## Data for processing
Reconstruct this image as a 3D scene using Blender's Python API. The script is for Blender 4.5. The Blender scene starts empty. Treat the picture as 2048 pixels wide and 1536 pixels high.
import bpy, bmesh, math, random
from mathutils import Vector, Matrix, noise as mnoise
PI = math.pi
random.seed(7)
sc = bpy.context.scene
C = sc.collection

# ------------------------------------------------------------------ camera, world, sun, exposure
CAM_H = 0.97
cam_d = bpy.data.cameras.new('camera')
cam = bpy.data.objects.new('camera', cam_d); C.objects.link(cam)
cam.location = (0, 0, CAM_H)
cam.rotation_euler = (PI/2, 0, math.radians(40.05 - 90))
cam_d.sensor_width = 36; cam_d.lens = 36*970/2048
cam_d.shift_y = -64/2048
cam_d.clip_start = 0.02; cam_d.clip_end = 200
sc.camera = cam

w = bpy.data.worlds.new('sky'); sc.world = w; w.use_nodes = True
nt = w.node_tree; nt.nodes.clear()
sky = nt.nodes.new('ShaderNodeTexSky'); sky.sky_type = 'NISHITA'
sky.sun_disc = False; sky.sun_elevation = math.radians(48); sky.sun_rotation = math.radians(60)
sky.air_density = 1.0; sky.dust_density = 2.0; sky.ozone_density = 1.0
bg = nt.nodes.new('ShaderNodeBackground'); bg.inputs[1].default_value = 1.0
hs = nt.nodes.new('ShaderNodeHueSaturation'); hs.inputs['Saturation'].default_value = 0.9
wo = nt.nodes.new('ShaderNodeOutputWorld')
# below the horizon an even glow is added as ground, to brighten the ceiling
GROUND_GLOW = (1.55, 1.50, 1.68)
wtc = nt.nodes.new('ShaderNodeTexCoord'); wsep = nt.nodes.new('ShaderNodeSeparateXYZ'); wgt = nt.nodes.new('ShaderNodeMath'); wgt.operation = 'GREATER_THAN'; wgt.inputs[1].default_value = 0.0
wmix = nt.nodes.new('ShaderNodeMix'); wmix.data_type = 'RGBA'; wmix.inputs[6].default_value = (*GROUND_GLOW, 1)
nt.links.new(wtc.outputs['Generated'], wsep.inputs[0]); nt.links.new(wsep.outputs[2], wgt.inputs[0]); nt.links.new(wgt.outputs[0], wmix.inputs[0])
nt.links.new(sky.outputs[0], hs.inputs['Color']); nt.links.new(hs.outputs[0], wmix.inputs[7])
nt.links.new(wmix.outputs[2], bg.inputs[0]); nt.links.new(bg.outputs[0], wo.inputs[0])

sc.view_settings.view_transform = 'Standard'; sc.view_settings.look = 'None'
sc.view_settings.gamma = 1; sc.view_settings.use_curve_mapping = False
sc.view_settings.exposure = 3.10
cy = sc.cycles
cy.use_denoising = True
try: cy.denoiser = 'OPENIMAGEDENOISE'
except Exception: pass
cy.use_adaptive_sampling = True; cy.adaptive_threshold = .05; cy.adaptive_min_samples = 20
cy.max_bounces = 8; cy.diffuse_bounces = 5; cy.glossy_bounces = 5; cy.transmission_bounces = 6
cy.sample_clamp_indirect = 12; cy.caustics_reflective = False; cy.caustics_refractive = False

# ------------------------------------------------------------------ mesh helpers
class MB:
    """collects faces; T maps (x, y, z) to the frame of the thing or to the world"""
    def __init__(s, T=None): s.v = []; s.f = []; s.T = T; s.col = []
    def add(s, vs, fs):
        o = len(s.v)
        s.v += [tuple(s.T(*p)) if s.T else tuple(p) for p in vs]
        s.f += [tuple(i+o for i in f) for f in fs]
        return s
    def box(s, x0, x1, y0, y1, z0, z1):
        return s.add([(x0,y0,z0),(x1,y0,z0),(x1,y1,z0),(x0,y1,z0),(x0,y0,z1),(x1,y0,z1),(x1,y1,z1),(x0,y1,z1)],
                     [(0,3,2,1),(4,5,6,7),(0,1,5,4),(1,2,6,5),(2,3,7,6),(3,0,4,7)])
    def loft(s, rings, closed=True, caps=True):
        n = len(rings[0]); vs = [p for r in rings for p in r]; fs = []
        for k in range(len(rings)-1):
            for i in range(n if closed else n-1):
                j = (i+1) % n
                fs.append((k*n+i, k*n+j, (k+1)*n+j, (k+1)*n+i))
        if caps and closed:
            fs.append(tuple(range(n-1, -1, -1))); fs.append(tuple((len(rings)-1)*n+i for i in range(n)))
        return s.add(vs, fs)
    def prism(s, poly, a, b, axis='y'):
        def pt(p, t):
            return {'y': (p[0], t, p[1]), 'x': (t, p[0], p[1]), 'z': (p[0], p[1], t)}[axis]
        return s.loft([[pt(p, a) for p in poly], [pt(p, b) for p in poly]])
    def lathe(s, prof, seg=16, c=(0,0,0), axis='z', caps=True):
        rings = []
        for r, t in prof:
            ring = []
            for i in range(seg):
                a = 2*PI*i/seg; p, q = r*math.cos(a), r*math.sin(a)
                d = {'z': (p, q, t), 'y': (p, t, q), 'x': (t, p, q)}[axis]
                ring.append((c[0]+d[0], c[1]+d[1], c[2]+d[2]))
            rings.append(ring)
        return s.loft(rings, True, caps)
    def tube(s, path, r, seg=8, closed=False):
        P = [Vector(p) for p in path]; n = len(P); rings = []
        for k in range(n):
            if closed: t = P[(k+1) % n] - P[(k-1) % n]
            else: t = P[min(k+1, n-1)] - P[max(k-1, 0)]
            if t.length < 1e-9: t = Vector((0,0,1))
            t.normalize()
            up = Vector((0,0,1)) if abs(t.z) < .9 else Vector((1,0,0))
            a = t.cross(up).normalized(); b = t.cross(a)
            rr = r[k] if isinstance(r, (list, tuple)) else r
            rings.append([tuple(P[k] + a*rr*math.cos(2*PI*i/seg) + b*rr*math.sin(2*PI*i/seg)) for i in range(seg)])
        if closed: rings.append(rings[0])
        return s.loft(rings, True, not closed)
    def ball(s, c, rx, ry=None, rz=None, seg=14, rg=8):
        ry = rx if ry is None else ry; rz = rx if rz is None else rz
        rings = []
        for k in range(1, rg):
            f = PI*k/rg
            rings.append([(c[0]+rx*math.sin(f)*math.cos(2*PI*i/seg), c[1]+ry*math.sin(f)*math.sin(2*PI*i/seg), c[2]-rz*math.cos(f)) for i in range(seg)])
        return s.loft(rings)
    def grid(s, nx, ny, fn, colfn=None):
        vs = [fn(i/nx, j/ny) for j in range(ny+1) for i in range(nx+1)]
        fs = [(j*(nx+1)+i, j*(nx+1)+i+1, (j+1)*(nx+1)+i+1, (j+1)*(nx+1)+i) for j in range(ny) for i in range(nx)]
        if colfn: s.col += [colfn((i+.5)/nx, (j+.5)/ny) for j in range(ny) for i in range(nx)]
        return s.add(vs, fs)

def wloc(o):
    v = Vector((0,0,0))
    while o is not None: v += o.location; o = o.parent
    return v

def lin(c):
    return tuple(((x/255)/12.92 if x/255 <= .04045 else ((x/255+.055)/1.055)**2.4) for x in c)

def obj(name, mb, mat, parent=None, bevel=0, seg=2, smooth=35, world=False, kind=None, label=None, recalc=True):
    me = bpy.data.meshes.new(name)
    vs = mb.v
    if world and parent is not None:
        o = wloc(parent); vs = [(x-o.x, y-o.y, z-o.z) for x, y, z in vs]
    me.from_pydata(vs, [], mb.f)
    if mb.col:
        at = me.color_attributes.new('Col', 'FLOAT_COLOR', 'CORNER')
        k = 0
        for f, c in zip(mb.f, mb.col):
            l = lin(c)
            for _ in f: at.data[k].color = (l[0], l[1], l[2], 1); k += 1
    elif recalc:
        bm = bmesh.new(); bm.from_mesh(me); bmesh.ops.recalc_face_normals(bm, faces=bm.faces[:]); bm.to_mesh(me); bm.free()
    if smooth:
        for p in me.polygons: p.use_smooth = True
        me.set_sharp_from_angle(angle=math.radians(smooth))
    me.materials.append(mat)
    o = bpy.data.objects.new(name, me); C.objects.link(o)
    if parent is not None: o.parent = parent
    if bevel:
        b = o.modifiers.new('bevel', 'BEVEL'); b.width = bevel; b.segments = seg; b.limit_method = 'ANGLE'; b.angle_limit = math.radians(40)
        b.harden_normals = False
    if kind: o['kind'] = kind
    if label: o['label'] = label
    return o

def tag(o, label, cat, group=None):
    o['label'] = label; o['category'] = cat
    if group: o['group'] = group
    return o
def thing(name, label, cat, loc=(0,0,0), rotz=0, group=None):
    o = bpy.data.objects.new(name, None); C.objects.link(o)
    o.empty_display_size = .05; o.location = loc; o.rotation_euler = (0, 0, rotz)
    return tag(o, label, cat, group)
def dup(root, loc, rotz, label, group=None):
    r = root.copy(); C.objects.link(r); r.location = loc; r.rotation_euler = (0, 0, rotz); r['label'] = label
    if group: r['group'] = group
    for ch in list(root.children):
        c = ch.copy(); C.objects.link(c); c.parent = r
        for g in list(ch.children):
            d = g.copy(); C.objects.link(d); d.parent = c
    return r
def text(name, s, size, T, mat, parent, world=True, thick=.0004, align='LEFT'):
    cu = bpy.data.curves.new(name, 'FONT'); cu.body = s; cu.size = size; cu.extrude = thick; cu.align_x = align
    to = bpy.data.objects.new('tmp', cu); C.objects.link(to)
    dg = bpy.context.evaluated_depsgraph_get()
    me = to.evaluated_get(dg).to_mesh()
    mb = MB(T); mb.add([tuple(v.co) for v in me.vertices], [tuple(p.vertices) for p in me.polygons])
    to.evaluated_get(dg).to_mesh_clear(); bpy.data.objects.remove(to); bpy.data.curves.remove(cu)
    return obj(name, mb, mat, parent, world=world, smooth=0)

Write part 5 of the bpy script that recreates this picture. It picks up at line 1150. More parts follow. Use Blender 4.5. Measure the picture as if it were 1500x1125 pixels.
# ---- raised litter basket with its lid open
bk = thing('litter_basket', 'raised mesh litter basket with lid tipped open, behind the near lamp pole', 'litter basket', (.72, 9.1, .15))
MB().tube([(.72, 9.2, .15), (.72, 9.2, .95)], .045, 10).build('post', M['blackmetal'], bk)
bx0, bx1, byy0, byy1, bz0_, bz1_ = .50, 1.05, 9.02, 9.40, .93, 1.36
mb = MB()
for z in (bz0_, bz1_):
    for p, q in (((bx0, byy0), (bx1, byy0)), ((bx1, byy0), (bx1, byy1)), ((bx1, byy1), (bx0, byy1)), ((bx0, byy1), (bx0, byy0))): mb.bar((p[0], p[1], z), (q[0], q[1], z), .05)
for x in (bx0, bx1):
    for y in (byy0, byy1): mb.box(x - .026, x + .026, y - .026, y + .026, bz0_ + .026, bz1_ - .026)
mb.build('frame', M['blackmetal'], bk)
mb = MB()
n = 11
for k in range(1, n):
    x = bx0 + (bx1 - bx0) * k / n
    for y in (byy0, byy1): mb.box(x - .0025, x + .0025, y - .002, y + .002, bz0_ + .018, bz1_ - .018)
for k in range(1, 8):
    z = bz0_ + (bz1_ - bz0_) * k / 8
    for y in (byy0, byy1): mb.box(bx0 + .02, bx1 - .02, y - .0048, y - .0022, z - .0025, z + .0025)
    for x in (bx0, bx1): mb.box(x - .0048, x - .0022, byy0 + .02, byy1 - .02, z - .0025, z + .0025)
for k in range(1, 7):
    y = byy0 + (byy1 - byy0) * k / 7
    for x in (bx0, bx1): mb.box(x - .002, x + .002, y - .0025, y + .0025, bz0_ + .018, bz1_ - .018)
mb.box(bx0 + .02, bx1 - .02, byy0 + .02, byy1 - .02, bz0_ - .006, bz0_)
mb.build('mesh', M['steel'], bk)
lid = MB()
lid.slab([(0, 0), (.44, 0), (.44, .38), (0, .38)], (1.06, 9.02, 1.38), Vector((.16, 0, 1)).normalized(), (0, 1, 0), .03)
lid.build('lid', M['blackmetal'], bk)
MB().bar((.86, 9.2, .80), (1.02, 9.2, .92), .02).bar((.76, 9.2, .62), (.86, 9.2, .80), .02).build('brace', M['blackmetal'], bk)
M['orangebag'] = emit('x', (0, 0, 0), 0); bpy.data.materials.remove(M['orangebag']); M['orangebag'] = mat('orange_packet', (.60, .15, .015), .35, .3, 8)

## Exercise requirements
Quote every line of the records above, from the first down to the one holding "bg.inputs[0]); nt.links.new(bg.outputs[0], wo.inputs[0])", exactly as written.

## Result for this exercise
Reconstruct this image as a 3D scene using Blender's Python API. The script is for Blender 4.5. The Blender scene starts empty. Treat the picture as 2048 pixels wide and 1536 pixels high.
import bpy, bmesh, math, random
from mathutils import Vector, Matrix, noise as mnoise
PI = math.pi
random.seed(7)
sc = bpy.context.scene
C = sc.collection

# ------------------------------------------------------------------ camera, world, sun, exposure
CAM_H = 0.97
cam_d = bpy.data.cameras.new('camera')
cam = bpy.data.objects.new('camera', cam_d); C.objects.link(cam)
cam.location = (0, 0, CAM_H)
cam.rotation_euler = (PI/2, 0, math.radians(40.05 - 90))
cam_d.sensor_width = 36; cam_d.lens = 36*970/2048
cam_d.shift_y = -64/2048
cam_d.clip_start = 0.02; cam_d.clip_end = 200
sc.camera = cam

w = bpy.data.worlds.new('sky'); sc.world = w; w.use_nodes = True
nt = w.node_tree; nt.nodes.clear()
sky = nt.nodes.new('ShaderNodeTexSky'); sky.sky_type = 'NISHITA'
sky.sun_disc = False; sky.sun_elevation = math.radians(48); sky.sun_rotation = math.radians(60)
sky.air_density = 1.0; sky.dust_density = 2.0; sky.ozone_density = 1.0
bg = nt.nodes.new('ShaderNodeBackground'); bg.inputs[1].default_value = 1.0
hs = nt.nodes.new('ShaderNodeHueSaturation'); hs.inputs['Saturation'].default_value = 0.9
wo = nt.nodes.new('ShaderNodeOutputWorld')
# below the horizon an even glow is added as ground, to brighten the ceiling
GROUND_GLOW = (1.55, 1.50, 1.68)
wtc = nt.nodes.new('ShaderNodeTexCoord'); wsep = nt.nodes.new('ShaderNodeSeparateXYZ'); wgt = nt.nodes.new('ShaderNodeMath'); wgt.operation = 'GREATER_THAN'; wgt.inputs[1].default_value = 0.0
wmix = nt.nodes.new('ShaderNodeMix'); wmix.data_type = 'RGBA'; wmix.inputs[6].default_value = (*GROUND_GLOW, 1)
nt.links.new(wtc.outputs['Generated'], wsep.inputs[0]); nt.links.new(wsep.outputs[2], wgt.inputs[0]); nt.links.new(wgt.outputs[0], wmix.inputs[0])
nt.links.new(sky.outputs[0], hs.inputs['Color']); nt.links.new(hs.outputs[0], wmix.inputs[7])
nt.links.new(wmix.outputs[2], bg.inputs[0]); nt.links.new(bg.outputs[0], wo.inputs[0])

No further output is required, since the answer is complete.